Curriculum is a plan or design for instruction that results from deliberate and intentional decision making on what students should learn about a given topic, issue, discipline, or event, why they should learn it, and how the learning should be facilitated and evaluated.

Curriculum Components

According to Peter Oliva, George Posner, Alan Rudnitsky, and Philip Jackson, this instructional plan typically includes five mandatory components:

  • Rationale, or a statement about why students should learn a specific body of knowledge or skills in particular ways. This justification explains the importance and benefits of the proposed learning substance and processes for students, society, and the subject of study itself.
  • Goals and objectives are expected changes in student behavior as a result of the planned instructional interventions.
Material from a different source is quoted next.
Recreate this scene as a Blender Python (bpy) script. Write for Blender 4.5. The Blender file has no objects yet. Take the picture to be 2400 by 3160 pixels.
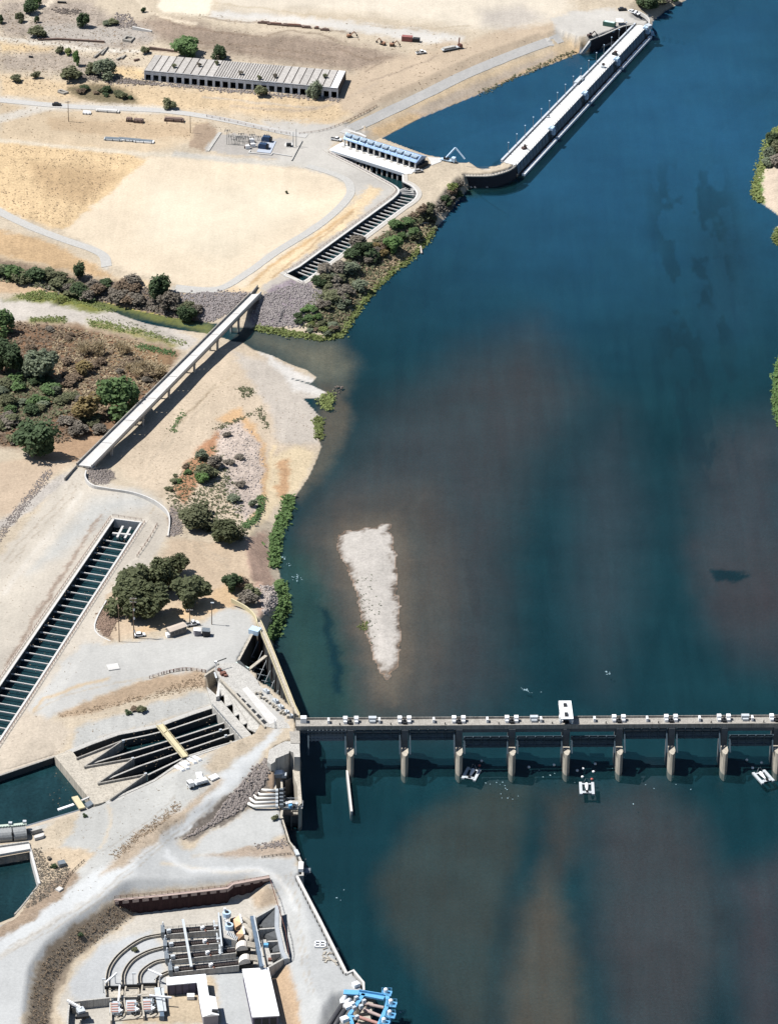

In other words, what students should know and be able to do after having been taught. In current nomenclature, goals and objectives are analogous to standards, or essential learning outcomes.
  • Content is the information that is essential for achieving goals and objectives. It comes in many different forms, including facts, opinions, experiences, thoughts, perceptions, feelings, values, beliefs, and behaviors.
  • Learning activities and experiences are the opportunities provided for students to engage with curriculum content to practice the intended goals and objectives. These activities may be teacher designed and directed, student initiated and self-directed, tightly controlled or loosely governed by teachers, routine habits of instructional engagement or special events, formal or informal, or a combination of these.
  • Evaluation is the determination of the degree to which students have achieved the intended goals and objectives, and the overall quality of the entire curriculum. The tools and techniques used in evaluation can be designed and administered by teachers at the classroom level, or by educational agencies at the district, state, or national level. Student evaluations can be criterion-referenced (such as teacher-made lesson and unit tests, and behavioral observations), or large-scale standardized performance assessments conducted annually or at other specified multiyear intervals, such as standards tests administered by state departments and national education agencies.

Many curriculum scholars group these curriculum components into two broad categories based on their primarily functions and inherent characteristics. Rationales, goals, and objectives are considered substantive components because they identify what should be taught. Content, learning activities, and evaluation are syntactical or instrumental curriculum components because they indicate how and the extent to which expected outcomes should be taught.

Other curriculum design components—including time lines, scope and sequence charts, and resources for elaboration and extensions of basic information for different ability levels—are optional. They may or may not be included depending on the wishes of the designers, and the existential distance from the classroom where curriculum construction actually occurs. The greater the distance (such as commercial publishers), the more likely these “supplements” will be identified specifically. Local designers tend to embed them into the regular curriculum components.